The X-Files #114: Covenant

"Thou dost frighten me with dreams and terrify me by visions." - Job 7:14
ACTUAL DOCUMENTED ACCOUNT: Frank goes to Utah to work up a profile for a death penalty case and finds the truth behind a family's grisly murders.

REVIEW: Another new and interesting hook for Frank to get involved in a case - he's called as an expert to profile a convicted murderer who's now facing the death penalty. The D.A. hopes the profile will put the jury over the top at sentencing, because like almost everyone in the community, they want this guy to fry (metaphorically, Utah uses a firing squad). So obviously, Frank is going to find something that puts him at odds with the D.A. There wouldn't be a show if he didn't, right? At the very least, his profile won't show a recidivist personality, but it's worse than that. Under scrutiny, the case quickly falls apart. The man, a retired sheriff, confessed to the demented murder of his wife and three small children, and the Prosecution evidently cut corners on the strength of that confession. But the man's profile doesn't fit the crime (Frank even has difficulty getting his special "flashes"), and when Frank probes further, he'll even find CSI didn't do their jobs properly.

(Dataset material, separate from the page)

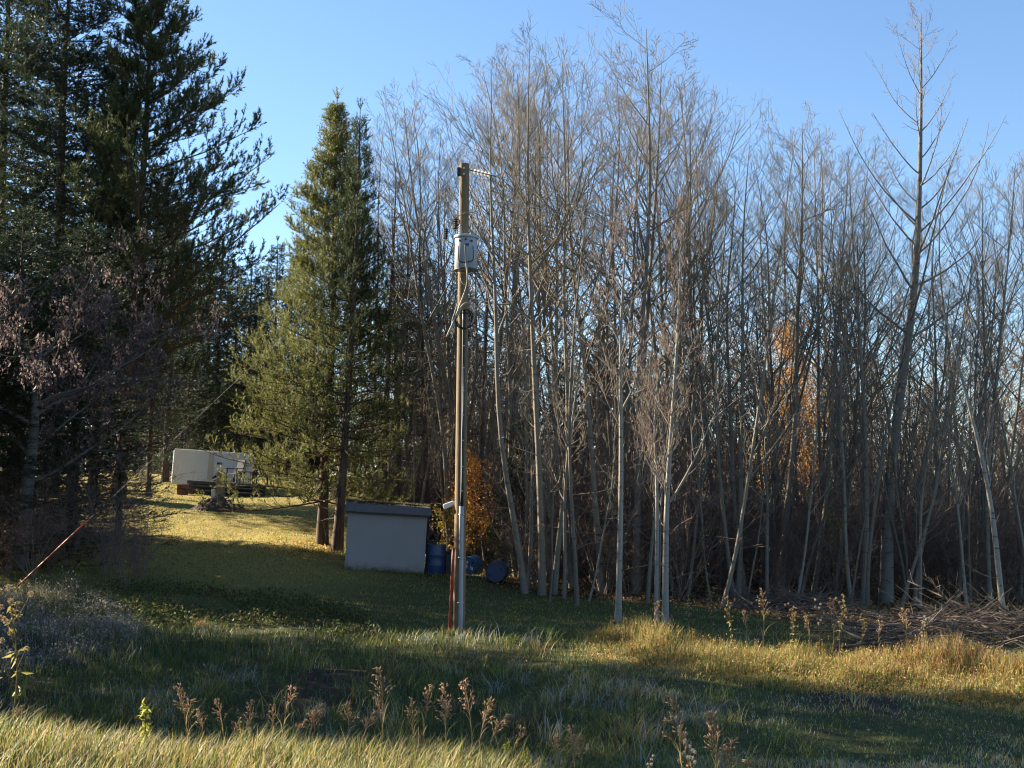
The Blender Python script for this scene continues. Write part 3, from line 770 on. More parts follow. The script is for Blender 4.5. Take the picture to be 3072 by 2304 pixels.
leafy('leafy_shrub', 75, 1.7, 477, 43.5, [(0.50, 0.36, 0.10), (0.42, 0.28, 0.10), (0.50, 0.30, 0.08)], 'tan-leaved bush right behind the pole foot', 1800, 0.08, 0.55, 0.02, 0.1, cat='shrub')
leafy('leafy_shrub', 76, 2.6, 700, 45, [(0.5, 0.4, 0.1), (0.4, 0.36, 0.1)], 'yellowish bush behind the rightmost birch', 900, 0.08, 0.4, 0.02, 0.2, cat='shrub')
leafy('leafy_shrub', 77, 2.4, 835, 38, [(0.40, 0.36, 0.08), (0.45, 0.30, 0.07), (0.3, 0.28, 0.07)], 'bush with sparse yellow-green leaves left of the poplar foot', 420, 0.09, 0.45, 0.02, 0.2, cat='shrub')

# ------------------------------------------------------------------ shrubs of the undergrowth
def shrub(seed, Ht=2.6, ns=11, twig=(0.13, 0.095, 0.08), leafn=0, lcols=None):
    rr = np.random.default_rng(seed)
    a = rr.random(ns) * 6.28; el = 1.0 + 0.45 * rr.random(ns)
    d = np.stack([np.cos(a) * np.cos(el), np.sin(a) * np.cos(el), np.sin(el)], -1)
    Q = np.empty((ns, 8, 3)); Q[:, 0] = np.stack([np.cos(a), np.sin(a), 0 * a], -1) * 0.15 * rr.random((ns, 1))
    Ls = Ht * (0.55 + 0.55 * rr.random(ns))
    for k in range(1, 8):
        d = nrm(d + rr.normal(size=d.shape) * 0.12 + UP * 0.02)
        Q[:, k] = Q[:, k - 1] + d * (Ls / 7)[:, None]
    R0 = (0.006 + 0.007 * rr.random((ns, 1))) * (1.1 - 0.75 * np.linspace(0, 1, 8))[None]
    Q1, S1 = grow(Q, R0, 6, 0.2, 1.0, lambda t, pl, r_: pl * 0.36 * (0.5 + 0.8 * r_.random(t.shape)), 0.7, 0.2, 5, rr, 0.18, rad=0.7, minr=0.003)
    Q2, S2 = grow(Q1, S1, 4, 0.2, 1.0, lambda t, pl, r_: pl * 0.45 * (0.4 + 0.8 * r_.random(t.shape)) + 0.05, 0.8, 0.1, 3, rr, 0.2, rad=0.8, minr=0.0028)
    A = Acc()
    for Qx, S in ((Q, R0), (Q1, S1), (Q2, S2)):
        V, Fq = tubes(Qx, S, 3); A.add(V, Fq, np.array(twig) * (0.8 + 0.4 * rr.random((len(V), 1))))
    B = None
    if leafn:
        B = Acc(); i = rr.integers(0, len(Q2), leafn)
        leaves(B, Q2[i, 2] + rr.normal(size=(leafn, 3)) * 0.03, 0.06, lcols, rr, droop=0.5)
    return A.data('shrub_stems', M_bark), (B.data('shrub_leaves', M_leaf) if B else None)
BRN = [(0.22, 0.11, 0.05), (0.30, 0.17, 0.07), (0.16, 0.08, 0.05)]
SHR = [shrub(81), shrub(82, 3.0, 13, (0.12, 0.09, 0.085)), shrub(83, 2.0, 14, (0.20, 0.15, 0.12)), shrub(84, 2.2, 11, (0.15, 0.09, 0.08), 160, BRN), shrub(85, 1.6, 12, (0.17, 0.12, 0.09), 260, BRN), shrub(86, 3.6, 12, (0.17, 0.13, 0.12))]
r = np.random.default_rng(8)
def put_shrub(loc, k, s, label, group, rz, tilt=(0, 0)):
    t = thing('shrub', label, 'shrub', loc, (tilt[0], tilt[1], rz), group, s)
    obj('stems', SHR[k][0], t)
    if SHR[k][1] is not None: obj('leaves', SHR[k][1], t)
for i in range(230):
    px = 372 + (1090 - 372) * ((i * 0.618034 + 0.11) % 1.0)
    Y = 36.5 + 20 * r.random() ** 1.2 if px > 520 else 46 + 12 * r.random()
    put_shrub(gpos(px, Y), int(r.integers(0, 6)), 0.8 + 0.9 * r.random(), 'tangled brown shrub in the wood, ' + zone(px), 'shrubs under the wood', r.random() * 6.28, (r.normal() * 0.1, r.normal() * 0.1))
for i in range(34):
    px = -60 + 205 * r.random(); Y = 31.5 + 7 * r.random()
    put_shrub(gpos(px, Y), int(r.integers(0, 6)), 0.5 + 0.5 * r.random(), 'dark brown shrub under the trees at the left edge', 'shrubs under the left trees', r.random() * 6.28)

# far wood closing the view, one mass
def far_wood():
    rr = np.random.default_rng(91)
    A = Acc(); n = 380
    x = rr.uniform(-7, 62, n); y = 57 + 60 * rr.random(n) ** 1.6
    x = x * y / 95
    x[:110] = rr.uniform(-60, -5, 110); y[:110] = rr.uniform(98, 135, 110)
    h = rr.uniform(8, 13, n)
    P0 = np.stack([np.stack([x + rr.normal(size=n) * 0.3 * k, y, terrain(x, y) + h * k / 5], -1) for k in range(6)], 1)
    R0 = 0.13 * (1.05 - np.linspace(0, 1, 6))[None] * (0.6 + 0.6 * rr.random((n, 1)))
    Q1, S1 = grow(P0, R0, 15, 0.06, 0.98, lambda t, pl, r_: pl * 0.30 * (1.1 - 0.7 * t) * (0.6 + 0.6 * r_.random(t.shape)), 0.8, 0.6, 5, rr, 0.12, minr=0.012)
    Q2, S2 = grow(Q1, S1, 5, 0.2, 1.0, lambda t, pl, r_: pl * 0.55 * (0.5 + 0.7 * r_.random(t.shape)), 0.8, 0.4, 3, rr, 0.15, minr=0.011)
    for Q, S, k in ((P0, R0, 5), (Q1, S1, 3), (Q2, S2, 3)):
        V, Fq = tubes(Q, S, k); A.add(V, Fq, np.array([0.15, 0.108, 0.082]))
    o = A.build('far_woods', M_bark)
    tag(o, 'far brown leafless woods closing the view behind the stand', 'woods', None, 'stuff')
far_wood()

# ------------------------------------------------------------------ hard materials
M_pole = mat_plain('pole_wood', (0.21, 0.15, 0.085), (0.13, 0.09, 0.052), 0.85, 9.0, 0.7, (7, 7, 0.22))
M_tank = mat_plain('transformer_paint', (0.30, 0.325, 0.37), (0.26, 0.285, 0.33), 0.45, 2.0, 0.02)
M_steel = mat_plain('galvanised', (0.42, 0.43, 0.45), (0.34, 0.35, 0.37), 0.45, 8.0, 0.03, metal=0.6)
M_pvc = mat_plain('grey_conduit', (0.27, 0.29, 0.33), (0.24, 0.26, 0.30), 0.35, 3.0, 0.02, spec=0.6)
M_black = mat_plain('black_plastic', (0.012, 0.012, 0.013), (0.02, 0.02, 0.02), 0.5, 5.0, 0.02)
M_cable = mat_plain('weathered_cable', (0.34, 0.31, 0.27), (0.24, 0.22, 0.2), 0.6, 9.0, 0.05)
M_porc = mat_plain('porcelain', (0.55, 0.55, 0.55), (0.5, 0.5, 0.5), 0.25, 2.0, 0.0)
M_insul = mat_plain('grey_insulator', (0.22, 0.22, 0.23), (0.2, 0.2, 0.2), 0.4, 2.0, 0.0)
M_brown = mat_plain('brown_porcelain', (0.05, 0.035, 0.03), (0.04, 0.03, 0.03), 0.3, 2.0, 0.0)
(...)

It's an interesting way to approach one of these mysteries, but they spend so much time undoing an investigation, I'm not convinced they build up the real killer's psychology enough to justify these acts. It doesn't exactly come out of left field - the angels all throughout the house are the clue, I guess - but my reaction was definitely along the lines of "oh? okay". If the sheriff's confession was too pat, so is the ending. Not that Frank didn't do the work, but the court doesn't seem to care about the new evidence (oh it WOULDN'T do anything at the appeal stage, really? smells like Chris Carter jurisprudence to me), and a good result sits on the shoulders of a rookie cop who knows what really went down and who does seem to be a bit of a deus ex machina. To the show's credit, it's not played that way. It's left ambiguous as to whether the deputy will come forward and destroy his career to save the life of a man he respects, but who was committing the only kind of suicide his faith would allow him - paying for another's crimes rather than let the guilt of his impotence devour him.

And seeing as the real killer is already dead, it's not even necessary for the accused to be saved. There's no psycho on the loose out there.

REWATCHABILITY: Medium - An interesting spin on the crime of the week story, but the ending leaves one feeling rather unsatisfied.